Mr. Speaker, the member for Abbotsford has contributed a great deal, both in this country and this House, to the issue of sentencing and the issue of the drug debate and the lack of drug law enforcement in this country. I appreciate his question.
By the way, what is the rationale? I would like to poll the members across to see if there is some sort of consensus about why there are low sentences even though legislation may come out with maximums that sound really tough. What is really behind that? The rhetoric makes it sound tough, but when it comes to the reality of the way the courts work in our nation, will tough sentences ever be delivered? Is that what is behind this?
I go back to the days of the Trudeau era of the Liberal government and men like Warren Allmand wanting to cut the feet out from underneath sound judicial reasoning. If we want to talk about changing the sentencing program, we just have to look at that man to see what he has done in this nation, all the way from murder on down.

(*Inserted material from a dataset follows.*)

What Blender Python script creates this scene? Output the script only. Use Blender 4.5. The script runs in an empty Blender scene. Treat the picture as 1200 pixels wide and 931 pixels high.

At that time capital punishment was still around. He rationalized it away. People in this country were never consulted, but he rationalized it away, saying that we could not put a man in jail for life. It is a waste of a life, he said. I think those were his words.
As a result, he threw in the faint hope clause and down came the sentencing. At that time he laid down the law and shaped the future of what this country was going to look like from the judicial and the sentencing points of view. Shame on him, for he has jeopardized the safety of so many. I think that is really the philosophical root of what we see today. Unless somebody else explains otherwise to me, that is what I believe has happened.